Semakin siang, semakin banyak rombongan pengunjung yang datang. Panas matahari mulai terasa, meski dinginnya belum kunjung hilang. Setelah
mendapatkan beberapa foto, kami memutuskan untuk pulang tanpa berniat untuk
mengelilingi area tersebut. Udara yang dingin membuat perut menuntut diisi
lebih cepat. Saya harus merapatkan jaket untuk menghalau rasa dingin ketika
jalan pulang, beberapa kali memeluk adik laki-laki saya yang bertubuh tambun
agar hangat.
Sampainya
di gerbang, kami ditunggu oleh tukang ojek yang mengantar tadi untuk perjalanan
kembali ke area parkir. Setelah membayar jasa ojek, kakak perempuan saya
tertarik untuk membeli tanaman mungil yang dijual oleh seorang ibu di dekat
pangkalan ojek tersebut. Tanaman hias tersebut dijual dengan rentang harga
Rp35.000,00-Rp60.000,00. Saat membeli, penjualnya memberitahu dengan detail
tentang jenis tanaman dan cara merawatnya. Setelah memilih tanaman, kami
kembali ke mobil dan melanjutkan perjalanan pulang ke Cibiru.
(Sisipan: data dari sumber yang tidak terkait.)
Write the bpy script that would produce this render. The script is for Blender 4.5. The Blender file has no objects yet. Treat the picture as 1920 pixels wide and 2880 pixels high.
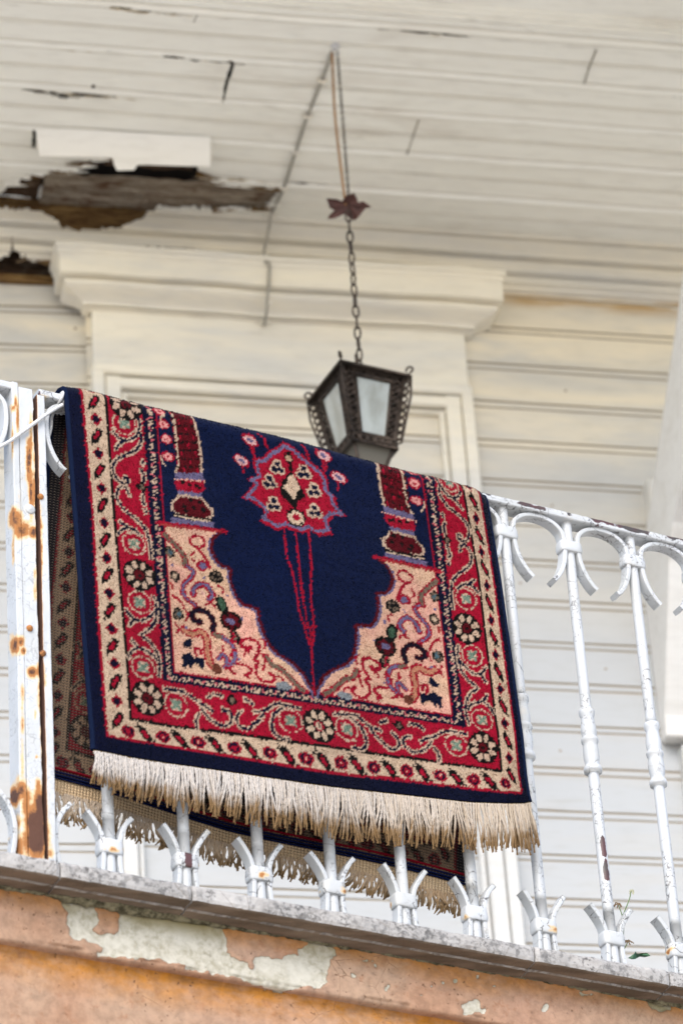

Berwisata di Tebing Karaton merupakan perjalanan yang cukup berkesan, karena untuk mendapatkan pemandangan yang indah, pengunjung dibuat berdebar dengan medan jalan yang menanjak dan penuh dengan kerikil, juga dengan udara dingin yang gigil. Namun pengorbanan dalam perjalanan tersebut dibayar lunas dengan pemandangan yang indah dan area tebing yang nyaman dan bersih meski dipadati oleh pengunjung. Tempat wisata ini direkomendasikan untuk para remaja yang ingin berlibur bersama teman dan tidak dianjurkan untuk membawa anak kecil karena terlalu berbahaya.